The Palm (One International Place, 617-867-9292, thepalm.com)

If you need more evidence that downtown is continuing to grow its dining scene, look no further than The Palm’s recent decision to relocate from its longtime Back Bay location to new digs at One International Place, overlooking the Rose Kennedy Greenway. The new location, which opened in May, is much larger than the old one and boasts an impressive patio overlooking the park. But some things never change: housed inside a high-rise full of law and financial firms, it continues to attract high-rolling deal makers. Hence the Palm’s cool 3-course Power Lunch menu, with limited options that includes two four-ounce filet mignon medallions, served with bordelaise sauce or crabmeat oscar, that can be cooked quickly for fast fine dining.

Ruth’s Chris Steak House (45 School Street, 617-742-8401, ruthschris.com)

A steakhouse inside Old City Hall? We think our forefathers would approve. (Hopefully, they also would take off that embarrassing “Kiss the Cook” apron before our friends came over.) Though it doesn’t always have the same immediate name recognition as say, Morton’s, Ruth’s Chris is actually America’s largest luxury steak company. Exhibit A that bigger can sometimes be better. Exhibit B: the Porterhouse for Two, the largest of several signature steaks served on a 500-degree plate—to keep things sizzling, of course.

Smith & Wollensky (294 Congress Street, 617-778-2200, smithandwollensky.com)

If you’ve ever wandered from the Theater District to Bay Village, you’ve probably acknowledged Smith & Wollensky as “that castle building on the corner.” Actually, it was built in 1891 as the First Corps of Cadets headquarters, but close enough. But the boutique steakhouse chain is more focused on the future than the past: In 2011, it moved its corporate headquarters to Boston, and last summer it opened a second Hub location on Atlantic Wharf downtown. The new waterfront spot has a lighter, airy vibe compared to that “castle,” but it still offers spreads fit for a king. That includes plenty of spices, rubs, and other regal bells and whistles. Wollensky’s filet mignon can come Cajun seasoned, gorgonzola crusted, or rubbed with cocoa and coffee then served with chile butter. Rib-eyes? They’re available cajun marinated or spice rubbed. Every king needs his castle—and his options.

Umbria

The dining room at Umbria Prime. Photo credit: Nicole Russo.
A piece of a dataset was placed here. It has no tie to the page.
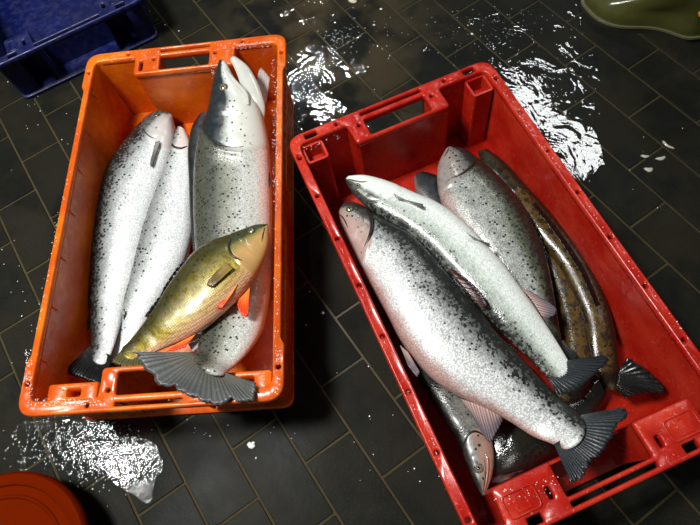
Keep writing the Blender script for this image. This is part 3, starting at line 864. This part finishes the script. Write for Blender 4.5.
Lf.fin('tail_fin', [(480, 240), (466, 254)], [(496, 254), (490, 262), (480, 268)], .03, .025, F_dark, 8)
I = Fish('grey fish with its head down in the lower left corner of the red crate',
         S([(481, 495, 485, 495), (473, 481, 492, 476), (466, 462, 494, 456), (457, 441, 491, 436), (446, 424, 485, 417), (434, 405, 475, 401),
            (420, 384, 464, 384), (408, 360, 452, 362), (397, 335, 438, 340), (388, 312, 424, 318), (382, 295, 408, 302), (380, 288, 398, 294)], [(0, .07), (4, .06), (7, .042), (11, .035)]),
         M_under, gill=.22, name='trout', flat=.48)
I.eye(.10, .28, .0065)
I.line('jaw_line', [(.012, -.30), (.06, -.42), (.11, -.48), (.15, -.40)], .0022, M_jawred, .0006)
I.line('mouth_line', [(.012, -.12), (.05, -.18), (.09, -.24), (.13, -.22)], .0013, M_mouth)
I.line('gill_slit', [(.20, .7), (.232, .3), (.24, -.2), (.21, -.7)], .0014, M_gill)
I.fin('tail_fin', [(381, 290), (398, 296)], [(366, 262), (376, 262), (390, 270)], .035, .03, F_dark, 10)
Fm = Fish('milky silver fish lying diagonally across the middle of the red crate',
          S([(346, 182, 349, 176), (352, 192, 366, 176), (366, 206, 388, 182), (386, 220, 414, 193), (404, 232, 437, 203), (424, 249, 461, 220), (443, 269, 482, 241),
             (463, 291, 502, 263), (483, 313, 519, 286), (503, 334, 536, 310), (522, 352, 552, 334), (537, 367, 562, 350), (548, 378, 569, 362)], [(0, .150), (4, .138), (9, .135), (12, .135)]), M_white, gill=.165, flat=.5)
Fm.eye(.058, .48, .005)
Fm.line('mouth_line', [(.005, .25), (.03, .22), (.06, .02), (.075, -.2)], .0014, M_mouth)
Fm.fin('pectoral_fin', [(393, 193), (396, 198)], [(421, 208), (424, 208), (423, 204)], .172, .170, F_grey, 4)
Fm.fin('pelvic_fin', [(466, 232), (472, 238)], [(488, 246), (492, 248), (489, 243)], .165, .15, F_grey, 4)
Fm.fin('anal_fin', [(520, 287), (532, 300), (542, 316)], [(532, 292), (545, 300), (556, 308), (556, 314), (548, 319)], .135, .130, F_pink, 12)
Fm.fin('dorsal_fin', [(447, 268), (464, 288), (481, 308)], [(455, 270), (473, 284), (487, 302), (487, 306)], .165, .172, F_wash, 10)
Fm.fin('adipose_fin', [(510, 344), (518, 352)], [(504, 345), (505, 350), (510, 355)], .14, .142, F_black, 4)
Fm.fin('tail_fin', [(548, 378), (560, 370), (568, 360)], [(558, 397), (572, 394), (584, 386), (592, 378), (600, 371), (609, 360), (604, 355)], .138, .142, F_blue, 18, frill=.006)
E_ = Fish('large freckled silver salmon nearest the left wall of the red crate',
          S([(339, 212, 340, 218), (346, 204, 343, 231), (359, 205, 351, 248), (378, 214, 361, 268), (397, 225, 373, 290), (415, 237, 386, 313), (434, 257, 399, 338),
             (455, 282, 415, 361), (478, 309, 437, 383), (500, 336, 463, 398), (522, 359, 489, 410), (542, 381, 512, 423), (560, 398, 532, 436), (574, 409, 550, 443), (581, 416, 558, 447)],
            [(0, .115), (4, .125), (8, .13), (12, .14), (14, .165)]), M_front, gill=.155, flat=.5)
E_.eye(.055, .38, .0062)
E_.line('gill_slit', [(.115, .75), (.155, .45), (.168, -.05), (.15, -.7)], .0026, M_gill)
E_.line('mouth_line', [(.005, -.1), (.03, -.3), (.06, -.5)], .0013, M_mouth)
E_.fin('pectoral_fin', [(352, 246), (358, 252)], [(357, 262), (362, 270), (366, 270)], .13, .13, F_wash, 5)
E_.fin('pelvic_fin', [(400, 345), (408, 352)], [(408, 366), (417, 377), (420, 372)], .15, .155, F_pink, 6)
E_.fin('anal_fin', [(461, 399), (480, 405), (500, 414)], [(472, 416), (482, 433), (490, 443), (497, 432), (503, 420)], .135, .125, F_pink, 14, frill=.003, wave=.002)
E_.fin('tail_fin', [(554, 444), (568, 434), (580, 415)],
       [(572, 486, .188), (582, 482, .188), (590, 470, .187), (598, 460, .187), (609, 447, .186), (620, 428, .186), (632, 412, .187), (622, 407, .187)], .168, .187, F_blue, 30, frill=.013, wave=.0008, seed=3)
E_.fin('dorsal_fin', [(436, 258), (452, 278), (466, 295)], [(442, 258), (460, 276), (470, 292)], .14, .145, F_black, 10)

# ------------------------------------------------------------------ bucket
bz = .09
bc = at(-3.5, 568.4, bz); br = (at(28.6, 471.4, bz) - bc).length
b_root = empty('lidded_bucket', (bc.x, bc.y, 0), label='round rust-red lidded bucket cut off by the bottom left corner', cat='bucket')
link('body', lathe([(0, 0), (br * .78, 0), (br * .80, .004), (br * .93, bz - .03), (br * .96, bz - .03), (br * .96, bz - .024), (br * .93, bz - .024), (br * .935, bz - .008), (0, bz - .008)], 128), M_bucket, b_root, smooth=False)
link('lid', lathe([(0, bz - .004), (br * .70, bz - .004), (br * .715, bz - .001), (br * .735, bz - .001), (br * .75, bz - .004), (br * .84, bz - .004), (br * .855, bz + .000), (br * .875, bz + .001), (br * .895, bz - .001),
                   (br * .97, bz - .002), (br, bz - .008), (br, bz - .020), (br * .97, bz - .022), (br * .965, bz - .012), (0, bz - .012)], 128), M_bucket, b_root, smooth=False)

# ------------------------------------------------------------------ boot
def boot():
    heel = at(705, 30, 0) + Vector((.06, .06, 0)); toe = at(583, 0, 0)
    ax = (Matrix.Rotation(radians(8), 3, 'Z') @ (Vector((.545, 1.515, 0)) - Vector((.262, 1.405, 0)))).normalized()
    toe = Vector((.279, 1.366, 0))
    sd = Vector((-ax.y, ax.x, 0))
    root = empty('rubber_boot', toe + ax * .15, label='olive green rubber boot standing at the top right edge', cat='boot')
    def outline(L0, L1, wtoe, wwaist, wheel, n=56):
        pts = []
        for k in range(n):
            a = 2 * pi * k / n; u = (1 - cos(a)) / 2          # 0 toe .. 1 heel
            wd = wtoe * math.exp(-((u - .30) / .26) ** 2) + wheel * math.exp(-((u - .86) / .20) ** 2) + wwaist
            s_ = sin(a); wv = wd * math.copysign(min(1, abs(s_) * 1.35) ** .8, s_)
            pts.append((L0 + (L1 - L0) * u, wv))
        return pts
    def loft(levels, close_top=True):
        vs = []; fs = []; n = len(levels[0][1])
        for z, pts in levels:
            for a, b in pts: 
                p = toe + ax * a + sd * b; vs.append((p.x, p.y, z))
        for i in range(len(levels) - 1):
            for k in range(n):
                k2 = (k + 1) % n; fs.append((i * n + k, i * n + k2, (i + 1) * n + k2, (i + 1) * n + k))
        fs.append(tuple(range(n - 1, -1, -1)))
        if close_top: fs.append(tuple((len(levels) - 1) * n + k for k in range(n)))
        me = mesh_from(vs, fs, Vector(root.location)); bm = bmesh.new(); bm.from_mesh(me); bmesh.ops.recalc_face_normals(bm, faces=bm.faces); bm.to_mesh(me); bm.free()
        autosmooth(me, 50); return me
    so = outline(0, .305, .036, .026, .018)
    link('sole', loft([(0, so), (.014, so)]), M_sole, root, smooth=False)
    rim_ = outline(-.003, .308, .037, .027, .019)
    link('welt', loft([(.0135, rim_), (.019, rim_)]), M_sole_edge, root, smooth=False)
    lv = []
    for z, L0, wt, ww, wh in ((.018, .004, .034, .025, .017), (.032, .002, .034, .025, .017), (.045, .010, .031, .024, .016), (.057, .028, .022, .024, .015), (.067, .058, .018, .026, .013),
                              (.078, .090, .012, .030, .010), (.092, .120, .008, .034, .008), (.11, .145, .004, .040, .004), (.14, .160, .002, .044, .002), (.2, .165, .0, .050, .0), (.3, .158, .0, .056, .0), (.38, .150, 0, .060, 0)):
        lv.append((z, outline(L0, .303 - .0 * z + .03 * max(0, z - .1), wt, ww, wh)))
    link('upper', loft(lv), M_rubber, root, smooth=False)
    # toe cap seam
    seam = []
    pb = at(697, 23, .05)
    bd = link('badge', lathe([(0, .003), (.007, .0025), (.009, 0), (.009, -.02), (0, -.02)], 20), M_badge, root, smooth=False)
    bd.location = toe + ax * .262 - sd * .041 + Vector((0, 0, .085)) - Vector(root.location); bd.rotation_euler = Vector(-sd + Vector((0, 0, .15))).to_track_quat('Z', 'Y').to_euler()
boot()

# ------------------------------------------------------------------ small litter
rd = random.Random(11)
def flecks(name, pts, mat, label, cat, rmin, rmax, parent=None):
    vs = []; fs = []
    for p in pts:
        r = rd.uniform(rmin, rmax); b = len(vs); h = r * .35; n = 7; e = rd.uniform(.6, 1); ro = rd.uniform(0, pi)
        for q, zz in ((1, 0), (.7, .7)):
            for k in range(n):
                a = 2 * pi * k / n; x, y = r * q * cos(a), r * q * e * sin(a)
                vs.append((p.x + x * cos(ro) - y * sin(ro), p.y + x * sin(ro) + y * cos(ro), p.z + h * zz))
        vs.append((p.x, p.y, p.z + h))
        for k in range(n):
            k2 = (k + 1) % n; fs.append((b + k, b + k2, b + n + k2, b + n + k)); fs.append((b + n + k, b + n + k2, b + 2 * n))
    o = link(name, mesh_from(vs, fs), mat); tag(o, label, cat, kind='stuff'); return o
P = []
for (x, y, sx, sy, n) in ((95, 460, 30, 22, 260), (130, 455, 14, 22, 200), (110, 430, 14, 10, 50), (60, 445, 40, 18, 120), (360, 30, 50, 25, 60), (340, 38, 18, 9, 70), (500, 30, 45, 22, 110), (470, 30, 60, 30, 50), (310, 100, 16, 20, 20),
                          (230, 430, 60, 10, 14), (150, 20, 12, 12, 8), (300, 320, 25, 60, 10), (30, 130, 40, 40, 14), (20, 280, 14, 60, 12), (400, 440, 50, 60, 14), (660, 150, 40, 60, 8)):
    for _ in range(n):
        px, py = rd.gauss(x, sx * .6), rd.gauss(y, sy * .6)
        P.append(at(px, py, 0) + Vector((0, 0, .0014)))
flecks('drops_and_glints', P, M_fleck, 'white droplets, loose scales and painted glints scattered over the wet dark tiles', 'droplets', .0005, .0016)  # some of these white flecks stand in for lamp glints on the wet floor
def on_rim(segs, z):
    out = []
    for x0, y0, x1, y1, wd, n in segs:
        for _ in range(n):
            u = rd.random(); px, py = x0 + (x1 - x0) * u + rd.uniform(-wd, wd), y0 + (y1 - y0) * u + rd.uniform(-wd, wd)
            out.append(at(px, py, z) + Vector((0, 0, .0002)))
    return out
flecks('rim_drops', on_rim([(274, 60, 276, 200, 3, 150), (276, 200, 277, 350, 2.5, 40), (215, 47, 270, 44, 3.5, 90), (213, 52, 214, 78, 3, 30), (28, 350, 30, 395, 3, 70), (30, 402, 105, 402, 3.5, 130),
        (100, 60, 160, 54, 3, 25), (88, 70, 36, 330, 2.5, 50), (278, 350, 278, 392, 3, 30), (150, 400, 250, 396, 2.5, 12)], HO), M_fleck, 'tiny white droplets on the rim of the orange crate', 'droplets', .0004, .0012)
flecks('rim_drops', on_rim([(494, 76, 545, 150, 2, 60), (545, 150, 690, 340, 2, 40), (300, 160, 450, 480, 2, 20), (305, 150, 340, 135, 3, 20), (500, 500, 560, 480, 8, 40)], HO), M_fleck, 'tiny white droplets on the rim of the red crate', 'droplets', .0004, .0011)
P = [at(a, b, 0) + Vector((0, 0, .0005)) for a, b in ((8, 82), (165, 25), (179, 31), (381, 9), (374, 25), (472, 34), (368, 67), (256, 458), (253, 443), (323, 313))]
flecks('foam_blobs', P, M_fleck, 'larger white foam blobs dotted about the dark floor', 'foam', .002, .0042)

def scrap(name, px, py, ln, wd, ang, mat, label, cat):
    c = at(px, py, 0); n = 20; vs = []; fs = []
    for zz, q in ((.0006, 1), (.0028, .72)):
        for k in range(n):
            a = 2 * pi * k / n; nz = 1 + .25 * noise.noise(Vector((cos(a) * 1.7, sin(a) * 1.7, px)))
            x, y = ln * q * nz * cos(a), wd * q * nz * sin(a) + .25 * ln * cos(a) ** 2
            vs.append((x * cos(ang) - y * sin(ang), x * sin(ang) + y * cos(ang), zz))
    vs.append((0, wd * .3, .0032))
    for k in range(n):
        k2 = (k + 1) % n; fs.append((k, k2, n + k2, n + k)); fs.append((n + k, n + k2, 2 * n))
    fs.append(tuple(range(n - 1, -1, -1)))
    o = link(name, mesh_from(vs, fs), mat); o.location = c; tag(o, label, cat); return o
scrap('slime_scrap', 661, 159, .012, .005, 1.2, M_scrap, 'curved pale scrap right of the red crate, nearest the tile joint', 'scrap')
scrap('slime_scrap', 649, 170, .010, .006, .9, M_scrap, 'lowest rounded pale scrap right of the red crate', 'scrap')
scrap('slime_scrap', 645, 157, .010, .004, .8, M_scrap, 'slim pale scrap left of the curved one', 'scrap')
scrap('slime_scrap', 667, 146, .016, .003, .1, M_scrap, 'long thin pale scrap uppermost in the group right of the red crate', 'scrap')
scrap('slime_scrap', 251, 446, .009, .006, .5, M_fleck, 'small white lump on the floor below the orange crate', 'scrap')
scrap('cream_scrap', 352, 1, .016, .008, .2, M_stone, 'cream coloured scrap on the floor at the top edge', 'scrap')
Umbria Prime (295 Franklin Street, 617-338-1000, umbriaprime.com)

Want your steak with a side of nightlife? Look no further than Umbria, owned by Boston restaurateur Frank DePasquale. By day and evening, the Italian-tinged steakhouse specializes in serving 35-day aged prime beef to local carnivores. But come late night, you’ll find party animals stirring it up at Prime Nightclub upstairs, a young professional hangout that hosts weekend DJs spinning house, Euro, and Top 40. Yum.